Cruijff è andato più in là, o comunque in un’altra direzione: ha cambiato il calcio sul piano squisitamente tattico. Lo prese, e con quell’Ajax e quel popo’ di Olanda lo trascinò oltre le colonne d’Ercole delle convenzioni latine degli anni Cinquanta e Sessanta, vincenti per carità, ma diverse: il Real di Di Stefano, il Benfica di Eusebio, le milanesi. E, prima che arrivassero le orde batave, l’intrusione piccante del quinto dei Beatles, George Best. Il giocatore dell’Ajax, il giocatore e l’allenatore del Barcellona: Cruijff è stato, a un tempo, artefice e simbolo della grande rivoluzione. L’ultima, vera, grande rivoluzione. Dal calcio di reparto, fondato sulle marcature e i ruoli, al calcio totale, figlio di una visione bulimica legata alla beatificazione dello spazio e non più dei suoi abitanti. E dunque aggressivo, coraggioso, quasi arrogante. Quell’Ajax e quell’Olanda erano cattedre di liberi docenti, così liberi da influenzare lo sport anche fuori (capelli lunghi, mogli in ritiro, lo spirito controculturale dei Provo come filo carsico e seduttore). E poi Rinus Michels, e poi Stefan Kovacs. Cruijff era fragile, mingherlino, ma aveva radar ovunque. Non dribblava per fuggire. Accelerava e scartava per sfidare. Ambidestro, con il lessico moderno, potremmo definirlo un «falso nueve». Capo indiscusso, era veloce di pensiero, prima ancora che di gamba.
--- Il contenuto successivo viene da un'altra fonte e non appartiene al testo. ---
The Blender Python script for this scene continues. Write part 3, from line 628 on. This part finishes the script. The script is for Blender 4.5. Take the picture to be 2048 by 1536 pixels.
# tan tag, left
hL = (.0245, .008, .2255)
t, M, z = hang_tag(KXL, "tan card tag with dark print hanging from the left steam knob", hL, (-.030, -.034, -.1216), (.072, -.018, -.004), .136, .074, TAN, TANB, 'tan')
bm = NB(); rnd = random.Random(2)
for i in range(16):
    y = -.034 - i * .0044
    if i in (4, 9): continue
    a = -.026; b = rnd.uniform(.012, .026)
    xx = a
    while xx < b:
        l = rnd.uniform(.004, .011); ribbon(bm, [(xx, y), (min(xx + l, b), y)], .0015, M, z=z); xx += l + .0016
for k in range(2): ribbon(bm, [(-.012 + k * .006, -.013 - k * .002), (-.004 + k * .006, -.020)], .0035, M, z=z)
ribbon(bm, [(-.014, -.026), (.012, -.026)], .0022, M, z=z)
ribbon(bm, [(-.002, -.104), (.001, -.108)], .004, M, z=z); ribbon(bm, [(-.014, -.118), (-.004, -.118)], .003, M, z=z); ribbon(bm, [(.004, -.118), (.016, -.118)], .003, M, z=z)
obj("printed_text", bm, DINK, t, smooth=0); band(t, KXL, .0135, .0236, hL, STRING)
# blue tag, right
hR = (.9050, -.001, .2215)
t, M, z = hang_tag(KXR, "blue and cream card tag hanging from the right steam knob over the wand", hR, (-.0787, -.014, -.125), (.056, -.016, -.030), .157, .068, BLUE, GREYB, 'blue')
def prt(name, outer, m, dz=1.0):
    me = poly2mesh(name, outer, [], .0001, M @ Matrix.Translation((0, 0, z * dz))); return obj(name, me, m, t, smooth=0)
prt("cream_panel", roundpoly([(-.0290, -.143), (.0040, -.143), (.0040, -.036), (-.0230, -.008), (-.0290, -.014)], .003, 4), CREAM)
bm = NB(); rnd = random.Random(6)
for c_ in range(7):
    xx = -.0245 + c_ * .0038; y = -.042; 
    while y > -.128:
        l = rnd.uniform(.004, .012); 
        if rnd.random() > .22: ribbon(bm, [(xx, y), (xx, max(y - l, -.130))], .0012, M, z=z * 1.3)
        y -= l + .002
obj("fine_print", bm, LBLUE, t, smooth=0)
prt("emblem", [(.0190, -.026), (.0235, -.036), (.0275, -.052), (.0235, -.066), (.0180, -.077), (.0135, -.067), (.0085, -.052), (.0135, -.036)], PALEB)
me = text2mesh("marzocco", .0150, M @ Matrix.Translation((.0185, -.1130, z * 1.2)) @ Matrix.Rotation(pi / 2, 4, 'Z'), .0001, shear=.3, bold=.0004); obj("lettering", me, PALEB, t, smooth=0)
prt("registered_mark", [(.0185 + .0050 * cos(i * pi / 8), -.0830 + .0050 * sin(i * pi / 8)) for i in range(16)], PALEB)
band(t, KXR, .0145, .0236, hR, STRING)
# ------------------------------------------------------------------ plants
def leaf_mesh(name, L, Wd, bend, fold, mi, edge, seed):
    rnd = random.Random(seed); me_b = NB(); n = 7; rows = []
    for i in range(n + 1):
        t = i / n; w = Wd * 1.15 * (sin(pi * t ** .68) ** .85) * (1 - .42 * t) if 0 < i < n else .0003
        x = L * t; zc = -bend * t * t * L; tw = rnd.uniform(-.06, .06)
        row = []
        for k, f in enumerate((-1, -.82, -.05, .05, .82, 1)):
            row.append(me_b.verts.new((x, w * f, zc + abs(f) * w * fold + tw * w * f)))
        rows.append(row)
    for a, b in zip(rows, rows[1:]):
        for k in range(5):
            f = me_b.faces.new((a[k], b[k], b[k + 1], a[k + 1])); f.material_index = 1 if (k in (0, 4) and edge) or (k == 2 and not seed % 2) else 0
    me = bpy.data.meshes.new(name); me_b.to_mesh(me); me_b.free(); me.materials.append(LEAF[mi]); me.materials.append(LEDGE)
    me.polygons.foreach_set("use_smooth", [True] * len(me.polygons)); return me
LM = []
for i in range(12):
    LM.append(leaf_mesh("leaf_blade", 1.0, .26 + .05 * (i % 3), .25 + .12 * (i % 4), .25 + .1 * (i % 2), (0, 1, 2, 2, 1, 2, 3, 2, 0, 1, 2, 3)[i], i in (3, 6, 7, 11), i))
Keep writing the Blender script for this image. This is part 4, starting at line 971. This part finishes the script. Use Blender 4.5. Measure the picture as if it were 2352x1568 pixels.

Intuiva in anticipo le mosse degli avversari, e per questo raramente sbagliava la sua. Tre Coppe dei Campioni da giocatore e una da allenatore, tre Palloni d’oro, un sacco e una sporta di scudetti, di altri trofei. Si spinse fino negli Usa, esploratore curioso e goloso. Il Barcellona che costruì dalla panchina altro non fu che il Barcellona pilotato dal campo a un titolo storico, dopo 14 anni di carestia. «Nel calcio, la distanza massima che un giocatore deve percorrere dev'essere di dieci metri». Su questa pietra ha costruito la sua chiesa, il suo dream team, spalancando le porte del tiki taka al devoto Pep Guardiola e scolpendo un’epoca. Come tutti i batavi era cicala, era arrogante: lo dimostrò ad Atene, nel 1994, facendosi umiliare dal Milan di Fabio Capello, addirittura 0-4. Immenso com’era, è stato uno dei pochi a fare la storia anche nella sconfitta.
Capitò nel 1974, quando la sua Olanda totale e totalizzante si arrese al ruvido fervore della fabbrica tedesca. La Germania si prese il titolo; Cruijff, la memoria. Segnava, faceva segnare. Faceva, soprattutto, sognare. Non offriva mai l’altra guancia, soprattutto quando andava a discutere l’ingaggio. Sandro Ciotti gli dedicò uno splendido e struggente documentario, «Il profeta del gol».
Era un esteta, un eretico. Accompagnò il calcio verso la modernità. Con lui e con quelli che gli reggevano lo strascico, da Johan Neeskens in su e in giù, nacque il giocatore eclettico, straordinario nell’originale e grottesco nelle imitazioni, come ha sovente ribadito il passo, ambiguo, da versatile a generico. E dal momento che il destino a volte è proprio una carogna, come si è preso Johan Cruijff, uno che in vita sua non ha mai venduto fumo? Con il fumo. Impossibile dimenticarti, Johan, e grazie di tutto.